Prompt:
Send back all the data below, exactly as given.
────────
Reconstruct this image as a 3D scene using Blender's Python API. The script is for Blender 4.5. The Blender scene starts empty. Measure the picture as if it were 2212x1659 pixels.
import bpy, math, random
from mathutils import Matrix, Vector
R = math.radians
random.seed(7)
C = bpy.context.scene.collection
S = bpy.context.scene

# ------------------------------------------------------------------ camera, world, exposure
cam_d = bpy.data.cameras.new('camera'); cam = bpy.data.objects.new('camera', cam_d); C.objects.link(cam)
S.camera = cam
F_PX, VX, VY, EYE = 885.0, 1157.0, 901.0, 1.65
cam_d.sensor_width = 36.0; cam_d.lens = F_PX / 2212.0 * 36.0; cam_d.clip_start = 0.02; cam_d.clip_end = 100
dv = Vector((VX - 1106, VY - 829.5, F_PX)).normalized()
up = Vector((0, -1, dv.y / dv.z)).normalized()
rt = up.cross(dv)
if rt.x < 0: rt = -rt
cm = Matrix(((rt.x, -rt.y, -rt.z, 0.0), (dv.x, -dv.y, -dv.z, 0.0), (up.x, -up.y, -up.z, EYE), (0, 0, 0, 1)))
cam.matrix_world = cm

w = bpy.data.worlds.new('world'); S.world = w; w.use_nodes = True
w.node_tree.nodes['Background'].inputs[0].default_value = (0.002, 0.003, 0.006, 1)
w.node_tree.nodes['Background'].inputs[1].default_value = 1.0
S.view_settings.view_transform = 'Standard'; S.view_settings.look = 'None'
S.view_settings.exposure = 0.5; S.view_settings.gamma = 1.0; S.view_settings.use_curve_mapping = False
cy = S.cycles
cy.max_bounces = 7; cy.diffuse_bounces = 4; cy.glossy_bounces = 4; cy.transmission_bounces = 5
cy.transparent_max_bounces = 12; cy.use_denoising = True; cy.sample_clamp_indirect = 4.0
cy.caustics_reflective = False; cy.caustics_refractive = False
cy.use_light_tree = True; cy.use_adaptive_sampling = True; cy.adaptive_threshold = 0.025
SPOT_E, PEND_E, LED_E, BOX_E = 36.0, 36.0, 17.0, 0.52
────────
Result for this task:
Reconstruct this image as a 3D scene using Blender's Python API. The script is for Blender 4.5. The Blender scene starts empty. Measure the picture as if it were 2212x1659 pixels.
import bpy, math, random
from mathutils import Matrix, Vector
R = math.radians
random.seed(7)
C = bpy.context.scene.collection
S = bpy.context.scene

# ------------------------------------------------------------------ camera, world, exposure
cam_d = bpy.data.cameras.new('camera'); cam = bpy.data.objects.new('camera', cam_d); C.objects.link(cam)
S.camera = cam
F_PX, VX, VY, EYE = 885.0, 1157.0, 901.0, 1.65
cam_d.sensor_width = 36.0; cam_d.lens = F_PX / 2212.0 * 36.0; cam_d.clip_start = 0.02; cam_d.clip_end = 100
dv = Vector((VX - 1106, VY - 829.5, F_PX)).normalized()
up = Vector((0, -1, dv.y / dv.z)).normalized()
rt = up.cross(dv)
if rt.x < 0: rt = -rt
cm = Matrix(((rt.x, -rt.y, -rt.z, 0.0), (dv.x, -dv.y, -dv.z, 0.0), (up.x, -up.y, -up.z, EYE), (0, 0, 0, 1)))
cam.matrix_world = cm

w = bpy.data.worlds.new('world'); S.world = w; w.use_nodes = True
w.node_tree.nodes['Background'].inputs[0].default_value = (0.002, 0.003, 0.006, 1)
w.node_tree.nodes['Background'].inputs[1].default_value = 1.0
S.view_settings.view_transform = 'Standard'; S.view_settings.look = 'None'
S.view_settings.exposure = 0.5; S.view_settings.gamma = 1.0; S.view_settings.use_curve_mapping = False
cy = S.cycles
cy.max_bounces = 7; cy.diffuse_bounces = 4; cy.glossy_bounces = 4; cy.transmission_bounces = 5
cy.transparent_max_bounces = 12; cy.use_denoising = True; cy.sample_clamp_indirect = 4.0
cy.caustics_reflective = False; cy.caustics_refractive = False
cy.use_light_tree = True; cy.use_adaptive_sampling = True; cy.adaptive_threshold = 0.025
SPOT_E, PEND_E, LED_E, BOX_E = 36.0, 36.0, 17.0, 0.52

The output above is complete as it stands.